2.picc.2.corA.2.bcl.3-4.3.3.1-timp(2).perc(3):cyms/susp.cym/chin.cym/
bongo/BD/SD/glsp/TD/field dr/tamb/lg tam-t/xyl-harp-strings
I conceived both my first and second symphonies almost simultaneously in the summer of 1984. I completed physical work on my Symphony No. 1 two years later, and it was premiered in January 1988 by the Baltimore Symphony Orchestra, for whom it was written, under the direction of David Zinman. However, it was not until some time later that the Houston Symphony Orchestra commissioned its successor, which was finally set down in full on paper by July 15, 1994. The work is dedicated to the Houston Symphony Orchestra's music director, Christoph Eschenbach.

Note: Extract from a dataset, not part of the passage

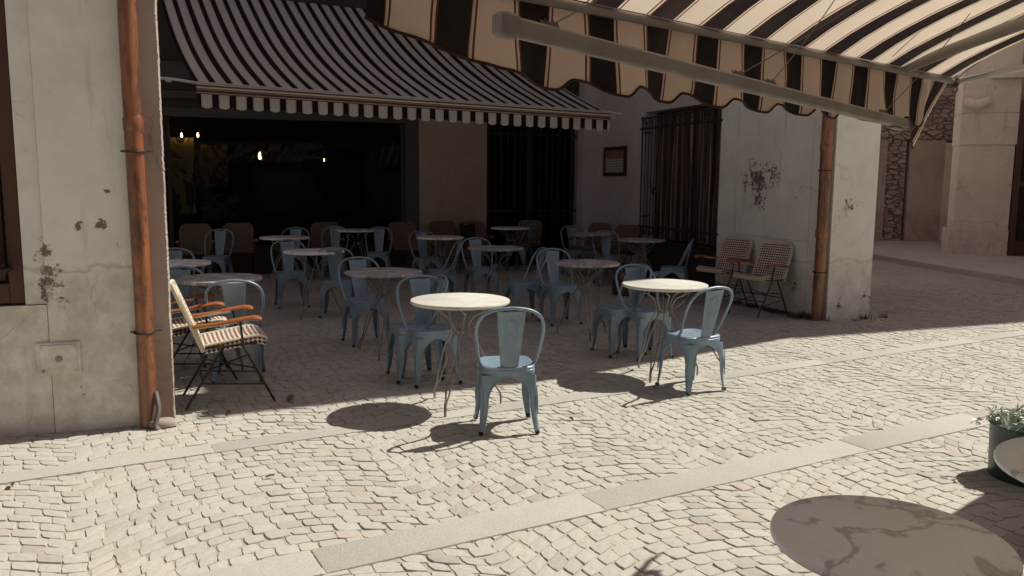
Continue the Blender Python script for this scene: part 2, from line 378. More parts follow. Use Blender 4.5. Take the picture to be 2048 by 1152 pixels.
# ------------------------------------------------------------------ ground
def ground():
    mb = MB(); mb.add([(-60, -40, -.0075), (70, -40, -.0075), (70, 90, -.0075), (-60, 90, -.0075)], [(0, 1, 2, 3)], None, False)
    tag(mb.build('ground', M['sand']), kind='structure')
    # granite slab bands
    sd = Vector((.866, .5, 0)); sn = Vector((-.5, .866, 0))
    def band(name, p0, p1, wd, l0, l1, seed):
        r2 = random.Random(seed); d = (Vector(p1)-Vector(p0)).normalized(); n = Vector((-d.y, d.x, 0)); mb = MB(); t = l0
        while t < l1:
            L = r2.uniform(1.2, 2.2); j = r2.uniform(-.006, .006); a = Vector(p0)+d*t; b = Vector(p0)+d*(t+L-.006)
            q = [a+n*j, b+n*(j+r2.uniform(-.004, .004)), b-n*(wd+j), a-n*(wd-r2.uniform(-.006, .006))]
            z = .0035+r2.uniform(0, .001); c = sum(q, Vector())/4; k = .985
            vs = [(p.x, p.y, -.03) for p in q]+[(p.x, p.y, z-.004) for p in q]+[(c.x+(p.x-c.x)*k, c.y+(p.y-c.y)*k, z) for p in q]
            mb.add(vs, [f[::-1] for f in [(0, 1, 5, 4), (1, 2, 6, 5), (2, 3, 7, 6), (3, 0, 4, 7), (4, 5, 9, 8), (5, 6, 10, 9), (6, 7, 11, 10), (7, 4, 8, 11), (8, 9, 10, 11)]], None, False); t += L
        tag(mb.build(name, M['slab']), kind='structure')
    band('paving_band_near', (-.745, 3.32, 0), (3.689, 5.753, 0), .235, -5, 14, 3)
    band('paving_band_far', (-2.673, 4.132, 0), (5.443, 8.62, 0), .17, -5, 14, 5)
    # setts
    ang = R(29.); d = np.array([math.cos(ang), math.sin(ang)]); nn = np.array([-d[1], d[0]])
    PU, PV = .094, .086
    us = int(34/PU); vsn = int(32/PV); W = 1.5; Hh = .30
    def warp(u, v):
        ph = (u/W) % 1.; off = Hh*(1-(2*ph-1)**2)
        wob = .03*np.sin(u*1.3+v*.7)+.02*np.sin(u*3.1-v*2.3)
        x = u*d[0]+(v+off+wob)*nn[0]; y = u*d[1]+(v+off+wob)*nn[1]; return x, y
    V = []; F = []; C = []; base = 0
    ring = [(-1, -1), (0, -1), (1, -1), (1, 0), (1, 1), (0, 1), (-1, 1), (-1, 0)]
    allc = []
    for j in range(vsn):
        v0 = -4+j*PV; u = -12+rng.uniform(0, PU); ulist = []
        while u < 24: du = PU*rng.uniform(.82, 1.22); ulist.append((u, u+du)); u += du
        U = np.array(ulist); vj = rng.uniform(-.006, .006, (len(U), 4))
        allc.append(np.stack([U[:, 0], U[:, 1], np.full(len(U), v0), np.full(len(U), v0+PV)], 1))
    A = np.concatenate(allc)
    n = len(A); jit = rng.normal(0, .0042, (n, 8))
    cs = []
    for k, (ui, vi) in enumerate(((0, 2), (1, 2), (1, 3), (0, 3))):
        x, y = warp(A[:, ui], A[:, vi]); cs.append(np.stack([x+jit[:, 2*k], y+jit[:, 2*k+1]], 1))
    Q = np.stack(cs, 1); cen = Q.mean(1)
    X, Y = cen[:, 0], cen[:, 1]
    ra = (X-BO[0])*CB+(Y-BO[1])*SB; rb = -(X-BO[0])*SB+(Y-BO[1])*CB
    keep = (Y > 1.5) & (Y < 21) & (np.abs(X) < .72*Y+1.2) & ~((ra > .15) & (rb > .2) & (ra < .6+rb*.8)) & (rb < 6.5+(ra > .6)*30) & ~((ra < -7.2) & (rb > -1.8) & (rb < -1.2))
    keep &= ~((Y > 13.0) & (X > 7.9))
    Q = Q[keep]; cen = cen[keep]; n = len(Q)
    sh = rng.uniform(.90, .975, (n, 1, 1)); Q0 = cen[:, None]+(Q-cen[:, None])*(sh+.03)
    mid = lambda q: np.stack([q[:, 0], (q[:, 0]+q[:, 1])/2, q[:, 1], (q[:, 1]+q[:, 2])/2, q[:, 2], (q[:, 2]+q[:, 3])/2, q[:, 3], (q[:, 3]+q[:, 0])/2], 1)
    rg = mid(Q0); rg[:, 0::2] = cen[:, None]+(rg[:, 0::2]-cen[:, None])*rng.uniform(.84, .97, (n, 4, 1)); rg[:, 1::2] = cen[:, None]+(rg[:, 1::2]-cen[:, None])*rng.uniform(.97, 1.04, (n, 4, 1))
    z0 = rng.normal(-.002, .0015, n); tilt = rng.normal(0, .013, (n, 2))
    def lay(sc, dz):
        p = cen[:, None]+(rg-cen[:, None])*sc; z = z0[:, None]+dz+(p-cen[:, None])[..., 0]*tilt[:, :1]+(p-cen[:, None])[..., 1]*tilt[:, 1:]
        return np.concatenate([p, z[..., None]], 2)
    L0 = lay(1.04, -.022); L1 = lay(1.0, -.0028); L2 = lay(.955, -.0004); L3 = lay(.5, .0002)
    ctr = np.concatenate([cen, (z0+.0018)[:, None]], 1)[:, None]
    vv = np.concatenate([L0, L1, L2, L3, ctr], 1).reshape(-1, 3)
    quads = []
    for k in range(3):
        for i in range(8): quads.append((k*8+i, k*8+(i+1) % 8, k*8+8+(i+1) % 8, k*8+8+i))
    tri = [(24+i, 24+(i+1) % 8, 32) for i in range(8)]
    off = (np.arange(n)*33)[:, None, None]
    qf = (np.array(quads)[None]+off).reshape(-1, 4); tf = (np.array(tri)[None]+off).reshape(-1, 3)
    me = bpy.data.meshes.new('cobbled_street'); me.vertices.add(len(vv)); me.vertices.foreach_set('co', vv.ravel())
    nl = qf.size+tf.size; me.loops.add(nl); me.loops.foreach_set('vertex_index', np.concatenate([qf.ravel(), tf.ravel()]))
    np_ = len(qf)+len(tf); me.polygons.add(np_)
    ls = np.concatenate([np.arange(len(qf))*4, len(qf)*4+np.arange(len(tf))*3]); me.polygons.foreach_set('loop_start', ls)
    me.update(calc_edges=True); me.polygons.foreach_set('use_smooth', np.zeros(np_, bool))
    g = rng.uniform(0, 1, (n, 1)); colr = np.array([.475, .455, .405])*(1-g)+np.array([.415, .41, .375])*g
    red = rng.uniform(0, 1, n) < .025; colr[red] = np.array([.44, .395, .35]); dk = rng.uniform(0, 1, n) < .10; colr[dk] *= .86
    cc = np.repeat(np.concatenate([colr, np.ones((n, 1))], 1), 33, 0)
    at = me.color_attributes.new('tint', 'FLOAT_COLOR', 'POINT'); at.data.foreach_set('color', cc.ravel().astype(np.float32))
    me.materials.append(M['setts']); o = bpy.data.objects.new('cobbled_street', me); COL.objects.link(o); tag(o, kind='structure')
ground()

# far pavement with kerb
mb = MB()
kp = [(7.75, 9.9), (7.9, 12.5), (7.62, 14.8), (7.38, 17.1), (7.1, 21.5), (16, 21.5), (16, 9.9)]
n = len(kp); z1 = .11
mb.add([(x, y, -.05) for x, y in kp]+[(x, y, z1-.012) for x, y in kp]+[(x+(.02 if i < 5 else 0), y, z1) for i, (x, y) in enumerate(kp)],
       [(i, i+n, (i+1) % n+n, (i+1) % n) for i in range(n)][:5]+[(i+n, i+2*n, (i+1) % n+2*n, (i+1) % n+n) for i in range(5)]+[tuple(range(2*n, 3*n))[::-1]], None, False)
mb2 = MB()
tag(mb.build('pavement', M['sidewalk']), kind='structure')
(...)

Although the passage of ten years between conception and execution of my second symphony undoubtedly effected alteration in a number of details as originally conceived, the fundamental concept of the work remained unchanged. There are three connected movements—allegro, adagio, allegro—and the first and third movements (each set at precisely the same unchanging tempo) share the same motivic material; in a sense, the third movement constitutes a further structural "development" of the first, even though both movements are cast in a tripartite (A-B-A) form in which the B section introduces new material as well as elaborating and developing music already stated. The central adagio functions as a kind of prism through which the music of the first movement is "refracted," in the process altering its mood and affect. This adagio, composed in memory of my friend and colleague Stephen Albert, might be said to act as a tunnel through which the somewhat mercurially-mooded first allegro passes; on the other end of the tunnel, this allegro music emerges recognizably both the same and different, with the lighter temperament of the originally heard music now darker and more threatening in tone. As a result, the arch-like form of the symphony brings the work to a close at virtually the same structural point at which it began, but the conclusion's emotional world is light years away from that at the beginning.
The piece is scored for piccolo, two flutes, two oboes, English horn, two clarinets, bass clarinet, three bassoons, four horns, three trumpets, three trombones, tuba, harp, timpani (two players), percussion (three players), and strings. Its duration is approximately twenty-one minutes.